The escape plot is supposed to serve as a narrative spine that gives “The Big Cigar” a structure and a hook, and self-consciously so: Schneider explains during a writing session with Newton and friends that a biopic should be built around a moment in its subject’s life that means something, and how an accessible crime plot helps Trojan horse subversive themes into a mainstream narrative, like how his film “Easy Rider” had a heist plot that helped make its boundary-pushing exploration of youth culture more marketable. But Newton’s escape to Cuba is not actually a thematically meaningful enough moment from his eventful life to build a show around, nor is it executed in a narratively satisfying way.
The show constantly jumps back and forth from the escape plot happening in its present to earlier moments in Newton’s life that explain how he got there. In some episodes, it feels like almost every scene alternates between times. Episode 2 alone has eight separate date-and-location-establishing title cards. The relentless forward-and-backward motion keeps “The Big Cigar” from gathering momentum. It fills hours of runtime with backstory.

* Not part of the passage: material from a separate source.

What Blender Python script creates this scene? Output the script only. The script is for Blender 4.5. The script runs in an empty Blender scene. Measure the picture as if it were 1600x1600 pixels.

It’s as if creator Jim Hecht and Janine Sherman Barrois know that the escape plot is insubstantial compared to the rest of Newton’s life, so they keep cutting to what’s actually important to establish why the escape matters.
Which brings us back to the former point about the choice to center the narrative around an escape plot in the first place. Huey P. Newton’s life story does not lend itself to a caper. Newton is one of the 20th century’s most complex figures. He was a philosopher and a criminal, a liberator and a threat, a visionary who did wonderful and terrible things. He was a leader whose movement was thwarted by internal and external forces, but nevertheless remains a powerful symbol of revolution because of what his failures represented. He embodied contradiction – “They say it’s a nation of laws, but what governs everything in the universe is the law of contradictions,” Holland narrates in the show’s opening line before listing off some dialectics that occur throughout the show. (One contradiction not listed: a show about America’s most important self-professed Marxist-Leninist being distributed by its largest capitalist enterprise.)
Squeezing a character as multitudinous as Newton into a character arc requires more deftness and seriousness than Hecht and Barrois manage. “The Big Cigar’s” tone is erratic, alternating between sincere when the show is with the Panthers and mildly satirical when it’s with the radical chic Hollywood crew (though it has some admiration for Schneider, who sparked a Hollywood revolution with “Easy Rider” and put his money where his mouth was politically). At times, the show veers into hero worship unbecoming of Newton, who was fleeing America because he was accused of murdering a 17-year-old prostitute (he was acquitted in 1979 after two deadlocked trials, in which the main witness declined to testify after some Panthers tried to assassinate her). His story is a rise-and-fall tragedy, not a fun, freewheeling dramedy.
The escape to Cuba is certainly not the most important time of Newton’s life, but if “The Big Cigar” had been free to be an iconoclastic movie more narrowly focused on that moment, rather than trying to encompass several eras, themes and tones, it could have been more coherent. It also would have been freed from having to fill six episodes with two hours of story. It wouldn’t have been the definitive Huey Newton movie, but it would have known what it was.
André Holland, however, knows exactly what he’s doing, and his performance keeps “The Big Cigar” engaging even when the plot struggles. Holland is a subtle actor who excels in small moments, and he’s perfectly cast for the soft-spoken Newton. The show’s best moments are the ones where Holland gets the viewer to lean in to get a closer look at what’s going on behind his eyes.
Further praise is due to Don Cheadle, who directs the first two episodes. He establishes an appealing ‘70s-influenced visual style, with grainy faux-film and clever split-screen montages. And the show’s dialogue is intelligent. Hecht and Barrois clearly understand the material and have a lot of passion for it, but don’t seem to have gotten the chance to fully develop what they wanted to say about it.
“The Big Cigar” ultimately feels like it should’ve been told in a different way. Huey P. Newton deserves the “Oppenheimer” treatment – or at least the “Judas and the Black Messiah” treatment. If it takes another 12 years for that to be a viable movie again, it will be worth it.
“The Big Cigar” premieres Friday, May 17, on Apple TV+.